Begin with the first line of the listing and quote every line through the one containing "from mathutils import Vector"; give only those lines.

— START OF Dataset section —

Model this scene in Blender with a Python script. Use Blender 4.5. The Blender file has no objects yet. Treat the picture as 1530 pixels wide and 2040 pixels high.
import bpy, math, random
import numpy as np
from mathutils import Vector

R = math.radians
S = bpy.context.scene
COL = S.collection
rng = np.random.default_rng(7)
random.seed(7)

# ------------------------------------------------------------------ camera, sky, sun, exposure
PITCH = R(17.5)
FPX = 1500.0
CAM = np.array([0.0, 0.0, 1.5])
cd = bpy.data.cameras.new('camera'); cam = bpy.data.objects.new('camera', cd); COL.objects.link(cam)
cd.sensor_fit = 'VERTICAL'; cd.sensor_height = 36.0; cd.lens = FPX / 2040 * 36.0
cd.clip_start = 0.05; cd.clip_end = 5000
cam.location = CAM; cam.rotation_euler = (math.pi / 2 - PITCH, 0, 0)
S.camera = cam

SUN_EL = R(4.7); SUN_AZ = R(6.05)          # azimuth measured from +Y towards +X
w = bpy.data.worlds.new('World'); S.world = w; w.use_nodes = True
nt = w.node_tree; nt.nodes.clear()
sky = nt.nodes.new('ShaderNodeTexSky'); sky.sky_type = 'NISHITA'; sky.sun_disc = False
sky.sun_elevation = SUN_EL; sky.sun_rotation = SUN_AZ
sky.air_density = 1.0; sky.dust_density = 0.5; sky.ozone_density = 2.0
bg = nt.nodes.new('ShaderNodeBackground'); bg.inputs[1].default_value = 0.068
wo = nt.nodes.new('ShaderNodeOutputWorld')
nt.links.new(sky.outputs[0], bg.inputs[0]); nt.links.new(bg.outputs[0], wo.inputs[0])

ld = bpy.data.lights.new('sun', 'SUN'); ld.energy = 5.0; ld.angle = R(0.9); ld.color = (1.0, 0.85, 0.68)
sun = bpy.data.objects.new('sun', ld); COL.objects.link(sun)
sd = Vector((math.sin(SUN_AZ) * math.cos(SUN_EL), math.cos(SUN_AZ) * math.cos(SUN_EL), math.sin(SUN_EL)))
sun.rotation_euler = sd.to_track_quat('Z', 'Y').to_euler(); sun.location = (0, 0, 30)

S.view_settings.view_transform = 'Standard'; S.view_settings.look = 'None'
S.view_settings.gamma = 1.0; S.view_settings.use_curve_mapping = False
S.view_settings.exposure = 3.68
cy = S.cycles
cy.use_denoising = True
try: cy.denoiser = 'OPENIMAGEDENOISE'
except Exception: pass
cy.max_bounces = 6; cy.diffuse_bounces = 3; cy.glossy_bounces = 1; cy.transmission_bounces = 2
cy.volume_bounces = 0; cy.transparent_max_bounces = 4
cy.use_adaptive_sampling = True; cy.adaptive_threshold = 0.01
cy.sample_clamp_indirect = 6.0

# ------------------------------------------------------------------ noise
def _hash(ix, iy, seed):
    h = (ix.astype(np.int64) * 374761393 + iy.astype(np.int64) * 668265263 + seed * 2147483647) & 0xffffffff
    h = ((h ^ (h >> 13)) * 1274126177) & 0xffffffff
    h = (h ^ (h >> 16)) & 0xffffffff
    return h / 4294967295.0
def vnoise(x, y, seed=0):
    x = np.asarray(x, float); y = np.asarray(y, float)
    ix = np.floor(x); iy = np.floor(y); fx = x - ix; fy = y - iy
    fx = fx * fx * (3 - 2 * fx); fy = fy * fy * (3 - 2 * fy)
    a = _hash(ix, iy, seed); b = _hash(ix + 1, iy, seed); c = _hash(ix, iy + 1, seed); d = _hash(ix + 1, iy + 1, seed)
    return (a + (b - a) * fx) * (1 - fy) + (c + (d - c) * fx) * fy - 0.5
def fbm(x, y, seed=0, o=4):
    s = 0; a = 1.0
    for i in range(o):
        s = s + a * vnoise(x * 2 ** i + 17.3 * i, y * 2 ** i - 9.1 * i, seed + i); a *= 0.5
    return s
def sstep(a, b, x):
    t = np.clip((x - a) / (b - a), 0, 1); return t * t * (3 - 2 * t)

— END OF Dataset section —

● Response:
Model this scene in Blender with a Python script. Use Blender 4.5. The Blender file has no objects yet. Treat the picture as 1530 pixels wide and 2040 pixels high.
import bpy, math, random
import numpy as np
from mathutils import Vector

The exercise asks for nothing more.